Se puede realizar una prueba sencilla y efectiva: una película de terror vista sin sonido no produce para nada el efecto de miedo que provoca cuando se la ve con los sonidos y las armonías que la acompañan -a esta altura, diríamos que no acompañan a la película sino que son parte de ella-. Todo esto para afirmar que la música es algo que está escencialmente vivo y que hace vivir. Y que un coro de cámara, por ejemplo, que suena bajo la cúpula y frente a las columnas y las paredes extrañas de un recinto como éste, es por unos minutos, magia pura.
A quien no pasó por la experiencia de escuchar un concierto en una iglesia, se lo recomiendo fervorosamente.

En Vox Ensamble son catorce cantantes, coreutas para ser más específica. En el concierto al que asistí, la afinación oscilaba entre muy buena y exacta (elemento fundante de una experiencia que sea agradable a los oídos). La afinación lograda y los finales precisos, de frases o de la obra misma, equivalen a un gol de media cancha (algunos años como coreuta y buenos directores le enseñan a uno que hay pequeñas cosas que delimitan una base sobre la que se asienta lo que después será más o menos digno de oír).
                Además, la paridad de las voces se ajustaba cómodamente, sin vozarrones masculinos o chillidos femeninos (léase: bajos, tenores y sopranos) que cortaran el juego de las melodías, que pelearan a los codazos por sobresalir.

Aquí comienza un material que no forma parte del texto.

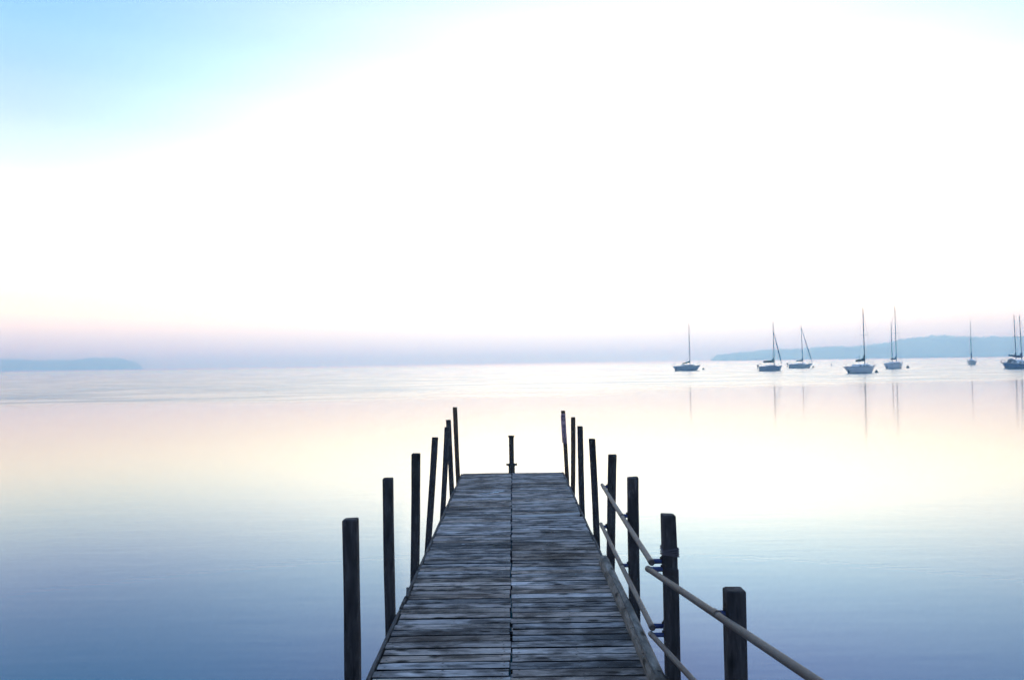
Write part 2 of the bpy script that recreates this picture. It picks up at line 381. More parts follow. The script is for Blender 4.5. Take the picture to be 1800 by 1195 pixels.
panels(XR0, XR1, .055, 12, skip=PALE_Y)
# the pale, lifting board
yy = Y_NEAR + .055; k = 0
while yy < Y_FAR:
    if abs(yy-PALE_Y) < PITCH/2: break
    yy += PITCH; k += 1
    if k % PER == 0: yy += .006
mb = MB(); plank_poly(mb, XR0, XR1-.02, yy-.004, PITCH-.004, ZD+.006, .034, .6, random.Random(4), 0, -.01, .012, .028)
o = mb.build('plank', M_PALE, pier); o['label'] = 'pale warped board lifting at its right end'
# long edge boards with ragged joints
def edge(x, w, y0, y1, z, rr, mat_=M_JOIST):
    mb = MB(); n = max(4, int((y1-y0)/.18)); vs = []; fs = []
    bow = rr.uniform(-.006, .006)
    for i in range(n+1):
        u = i/n; yv = y0+(y1-y0)*u; dx = bow*math.sin(math.pi*u)+rr.uniform(-.0015, .0015); zt = z+rr.uniform(-.002, .002)
        if i in (0, n): zt -= rr.uniform(0, .012)
        for (a, c) in ((-w/2, -.14), (-w/2, -.005), (-w/2+.005, 0), (w/2-.005, 0), (w/2, -.005), (w/2, -.14)): vs.append((x+dx+a, yv, zt+c))
    for i in range(n):
        for k in range(6):
            q = (k+1) % 6; fs.append((i*6+k, i*6+q, (i+1)*6+q, (i+1)*6+k))
    fs.append(tuple(range(5, -1, -1))); fs.append(tuple(n*6+k for k in range(6)))
    mb.add(vs, fs); return mb.build('edge_board', mat_, pier)
rr = random.Random(21)
for y0, y1 in ((4.86, 6.93), (6.95, 7.27), (7.42, 9.9), (9.92, 11.98), (12.0, 13.2), (13.26, 15.3)):
    edge(-.996, .027, y0, y1, ZD+.003, rr)
for y0, y1 in ((4.86, 8.5), (8.52, 9.93), (9.95, 11.95), (11.97, 13.72), (13.74, 15.3)):
    edge(.937, .022, y0, y1, ZD+.002, rr)
# split-off slivers at the left edge
for (y, sx_, len_, a) in ((7.35, -.99, .22, .12), (13.22, -.985, .16, -.1)):
    mb = MB(); mb.box((sx_, y, ZD+.016), (.026, len_, .02), Euler((R(5), 0, a)), ch=.006); mb.box((sx_+.012, y-.07, ZD+.010), (.018, .10, .016), Euler((0, R(12), -a*2)), ch=.004)
    o = mb.build('splinter', M_JOIST, pier)
# joists and cross beams underneath
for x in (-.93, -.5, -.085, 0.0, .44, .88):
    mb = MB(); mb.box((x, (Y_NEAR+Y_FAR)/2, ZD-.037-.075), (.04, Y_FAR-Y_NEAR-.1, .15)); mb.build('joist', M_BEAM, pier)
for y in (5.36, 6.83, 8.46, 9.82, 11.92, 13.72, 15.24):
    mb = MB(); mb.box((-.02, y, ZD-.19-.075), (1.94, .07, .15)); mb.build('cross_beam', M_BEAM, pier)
# droppings
rr = random.Random(5)
for (x, y, a, c) in ((-.53, 12.86, .05, .014), (-.47, 12.84, .07, .014), (-.41, 12.87, .05, .016), (-.36, 12.92, .05, .022), (-.31, 13.0, .06, .035), (-.27, 12.97, .035, .02), (-.22, 13.06, .05, .03), (-.18, 13.1, .03, .02), (-.5, 13.12, .03, .012),
                      (.12, 13.3, .035, .012), (.2, 12.2, .03, .01), (.31, 9.0, .02, .008), (-.6, 9.3, .03, .008), (.66, 10.2, .035, .007)):
    mb = MB(); n = 9; vs = [(x+a*rr.uniform(.55, 1.1)*math.cos(2*math.pi*k/n), y+c*rr.uniform(.6, 1.2)*math.sin(2*math.pi*k/n), ZD+.0075) for k in range(n)] + [(x, y, ZD+.010)]
    mb.add(vs, [(k, (k+1) % n, n) for k in range(n)])
    o = mb.build('bird_dropping', M_DROP, pier)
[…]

Por momentos, el ensamble era casi perfecto.
Al oír la interpretación de varios madrigales, uno podía imaginar el entramado de las voces como una unidad que camina, como un personaje que avanzara por la calle con los árboles enganchados en sus brazos y la casa sobre la cabeza y los perros en cada pie y los pájaros en las orejas. El madrigal me suena a seres que se mueven hacia adelante con otros seres articulados, nadie se pisa, los pasos se desplazan sin molestarse pero en interrelación con los otros.

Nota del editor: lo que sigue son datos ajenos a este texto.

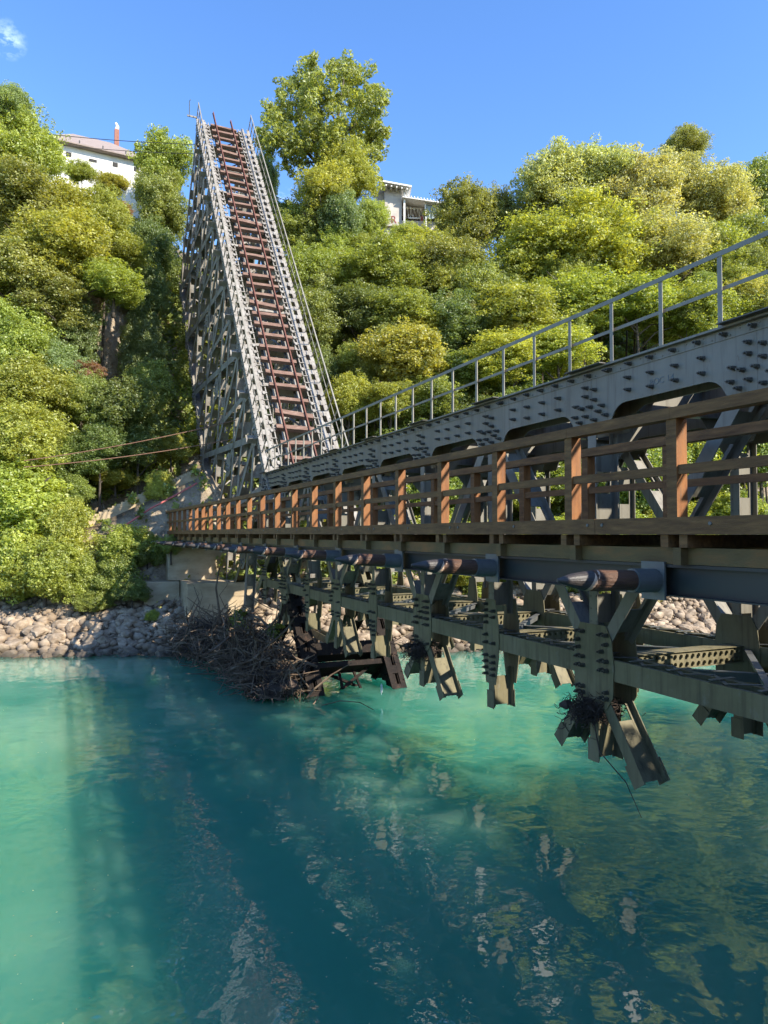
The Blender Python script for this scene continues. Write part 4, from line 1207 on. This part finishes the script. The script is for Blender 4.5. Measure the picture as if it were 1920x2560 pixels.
tag(undergrowth('undergrowth', 420000, c_ivy, .16, 5, .02, COL['mid'], 1.0), 'tangled green undergrowth and ivy covering the steep far bank', 'undergrowth')
tag(undergrowth('bank_grass', 9000, lambda x, y, d: (d > 3.0) & (d < 10) & (np.sin(x*1.9+y) > .1), .10, 8, .01, COL['yellow'], .25), 'thin yellow-green grass at the top of the stony shore', 'grass')
tag(undergrowth('dry_vines', 9000, lambda x, y, d: (x < -8) & (d > 8) & (wob(x, y+ground(x, y), .55, 2.0) > .95), .14, 12, .5, COL['dry'], .4), 'dry brown grass and dead vines in patches on the cliff', 'dry grass')

# ------------------------------------------------------------------ stones of the shore
def stone_mesh(seed, sub=2):
    import bmesh
    r = random.Random(seed); bm = bmesh.new(); bmesh.ops.create_icosphere(bm, subdivisions=sub, radius=1)
    ax = [Vector((r.gauss(0, 1), r.gauss(0, 1), r.gauss(0, 1))).normalized() for _ in range(9)]; cut = [r.uniform(.45, .85) for _ in ax]
    for v in bm.verts:
        for a, k in zip(ax, cut):
            d = v.co.dot(a)
            if d > k: v.co -= a*(d-k)*.85
        v.co *= 1+r.uniform(-.03, .03)
    me = bpy.data.meshes.new('boulder'); bm.to_mesh(me); bm.free(); me.materials.append(M['stone'])
    return me
stones = [stone_mesh(i) for i in range(6)]
n_ind = 0; pile = []
small = [stone_mesh(20+i, 1) for i in range(6)]
for k in range(17000):
    x = rng.uniform(-27, 31); d = rng.uniform(-.5, 6.2 if x < -6 else 6.6)
    if d > 4.6 and rng.random() < .5: continue
    y = float(np.interp(x, SHX, SHY))+d
    if float(ground(x, y)) > 3.4: continue
    s = (.06+rng.random()**3.0*.34)*(1.15 if d < 2 else 1)
    pile.append((s, x, y))
pile.sort(reverse=True)
for (s, x, y) in pile[:260]:
    o = link(bpy.data.objects.new('boulder', stones[rng.randrange(6)]))
    o.location = (x, y, gz(x, y)+s*.28); o.scale = (s*1.15, s*rng.uniform(.7, 1.1), s*rng.uniform(.5, .8)); o.rotation_euler = (rng.uniform(-.5, .5), rng.uniform(-.5, .5), rng.uniform(0, 6.28))
    tag(o, 'pale boulder lying among the smaller stones of the far shore', 'boulder', 'boulders along the far shore')
sv = [np.array([v.co[:] for v in m_.vertices]) for m_ in small]
sf = [np.array([p.vertices[:] for p in m_.polygons]) for m_ in small]
VV = []; FF = []; nv = 0
rest = pile[260:]
gzs = ground(np.array([p[1] for p in rest]), np.array([p[2] for p in rest]))
for (s, x, y), z in zip(rest, gzs):
    i = rng.randrange(6); sc = np.array([s*1.2, s*rng.uniform(.7, 1.1), s*rng.uniform(.5, .85)])
    Rm = np.array(Matrix.Rotation(rng.uniform(0, 6.28), 3, 'Z') @ Matrix.Rotation(rng.uniform(-.6, .6), 3, 'X'))
    v = (sv[i]*sc) @ Rm.T + np.array([x, y, z+s*.2]); VV.append(v); FF.append(sf[i]+nv); nv += len(v)
VV = np.concatenate(VV); FF = np.concatenate(FF)
me = bpy.data.meshes.new('shore_stones'); me.vertices.add(len(VV)); me.vertices.foreach_set('co', VV.ravel())
me.loops.add(FF.size); me.loops.foreach_set('vertex_index', FF.ravel().astype(np.int32)); me.polygons.add(len(FF))
me.polygons.foreach_set('loop_start', np.arange(0, FF.size, 3, dtype=np.int32)); me.polygons.foreach_set('loop_total', np.full(len(FF), 3, dtype=np.int32))
me.materials.append(M['stone']); me.update()
tag(link(bpy.data.objects.new('shore_stones', me)), 'loose pale stones heaped along the waterline of the far bank', 'stones', kind='stuff')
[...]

El director: un espectáculo en sí mismo. Simpático, canchero y afín al público, no se reservó chistes y caras graciosas antes, durante y después del concierto. Los que pasamos por coros sabemos que los directores suelen ser señores muy exigentes, malhumorados y nerviosos (no hablo de “las directoras”, tema para otro post), sobre todo si tienen certero afán por la excelencia. Sin embargo, Luciano Garay logró dirigir un coro de cámara con muy buena calidad musical, gesto distendido e incluso divertido.

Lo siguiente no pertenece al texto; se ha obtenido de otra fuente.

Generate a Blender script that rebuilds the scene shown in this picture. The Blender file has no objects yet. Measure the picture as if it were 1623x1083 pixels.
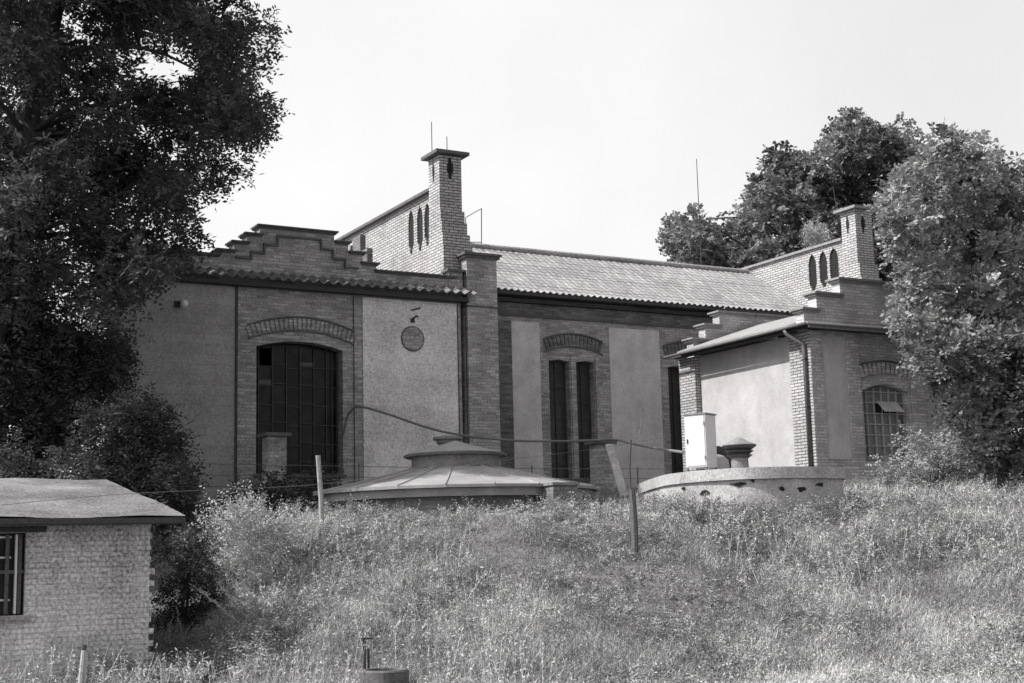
import bpy, math, random
import numpy as np
from mathutils import Vector, Matrix
from mathutils.geometry import tessellate_polygon
random.seed(7)
rng = np.random.default_rng(11)
sc = bpy.context.scene
col = sc.collection
R = math.radians

# ------------------------------------------------------------------ camera
F_PX, W_PX, H_PX = 2241.5, 1623.0, 1083.0
pit, rol, yaw = R(8.81), R(-1.395), R(28.965)
fw = np.array([math.sin(yaw)*math.cos(pit), math.cos(yaw)*math.cos(pit), math.sin(pit)])
rt = np.array([math.cos(yaw), -math.sin(yaw), 0.0]); up = np.cross(rt, fw)
rt, up = rt*math.cos(rol)+up*math.sin(rol), -rt*math.sin(rol)+up*math.cos(rol)
cd = bpy.data.cameras.new('camera'); cam = bpy.data.objects.new('camera', cd); col.objects.link(cam)
cd.sensor_width = 36; cd.lens = 36*F_PX/W_PX; cd.clip_start = .1; cd.clip_end = 2000
m = Matrix(((rt[0], up[0], -fw[0], 0), (rt[1], up[1], -fw[1], 0), (rt[2], up[2], -fw[2], 0), (0, 0, 0, 1)))
cam.matrix_world = m
sc.camera = cam
def ray(x, y): return fw*F_PX + rt*(x-811.5) - up*(y-541.5)
def onX(x, y, X): d = ray(x, y); return d*X/d[0]
def onY(x, y, Y): d = ray(x, y); return d*Y/d[1]
def onZ(x, y, Z): d = ray(x, y); return d*Z/d[2]
ca, sa = math.cos(yaw), math.sin(yaw)
def ab(X, Y): return X*sa+Y*ca, X*ca-Y*sa
def XY(a, b): return a*sa+b*ca, a*ca-b*sa
def sstep(t): t = np.clip(t, 0, 1); return t*t*(3-2*t)
_ph = rng.uniform(0, 6.28, 24); _th = rng.uniform(0, 6.28, 24); _fr = rng.uniform(.5, 3.4, 24)
def bump(X, Y):
    s = 0
    for p, t, f in zip(_ph, _th, _fr): s = s+np.sin((X*math.cos(t)+Y*math.sin(t))*f+p)/(f+1.0)
    return s*.05
def ground(X, Y):
    a, b = ab(X, Y)
    left = 1-sstep((b+5.0)/1.8)                # the bank starts farther back on the left
    a0 = 17.0+2.9*left; a1 = 22.0+4.5*left
    base = -1.55+.16*left
    t = sstep((a-a0)/(a1-a0)*.5+.0)*2*0+np.clip((a-a0)/(a1-a0), 0, 1)
    t = t*.75+sstep(t)*.25
    h = base+(0.57-base)*t
    h = h+np.clip((a-a1)/(30.5-a1), 0, 1)**1.3*(1.42-.57)
    lev = sstep((a-22.5)/3)
    return h+bump(X, Y)*(1-.75*lev)*(.35+.65*sstep((a-17)/2))
def ground_hit(x, y, s0=8, s1=60):
    d = ray(x, y); d = d/np.linalg.norm(d)
    for s in np.arange(s0, s1, .02):
        p = d*s
        if p[2] <= ground(p[0], p[1]): return p
    return d*s1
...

Lo normal en un coro de cierto nivel es una atención permanente y afilada de los coreutas hacia el director, una mirada que no se corre de sus manos y gestos, o a lo sumo va desde él hacia a las partituras, en vaivén. Vox Ensamble mostraba esa atención extrema, y al terminar cada obra el director gesticulaba un “Bravo!” hacia sus cantantes. Evidentemente, todos estaban  a gusto.

El Oratorio del Unzué no deja de parecerme un lugar raro, repleto de historias tristes de jóvenes internadas, y es fácil imaginar que reinaba no menos que alguna oscuridad por esos días.
Pero la música convierte a las cosas en otras cosas, las transforma y las mueve.
Vox Ensamble transformó el lugar en una bocanada de belleza. Y no puedo más que recomendar que lo escuchen cada vez que quieran sumergirse en un océano del que, estoy  segura, estarán felices de no salir con vida.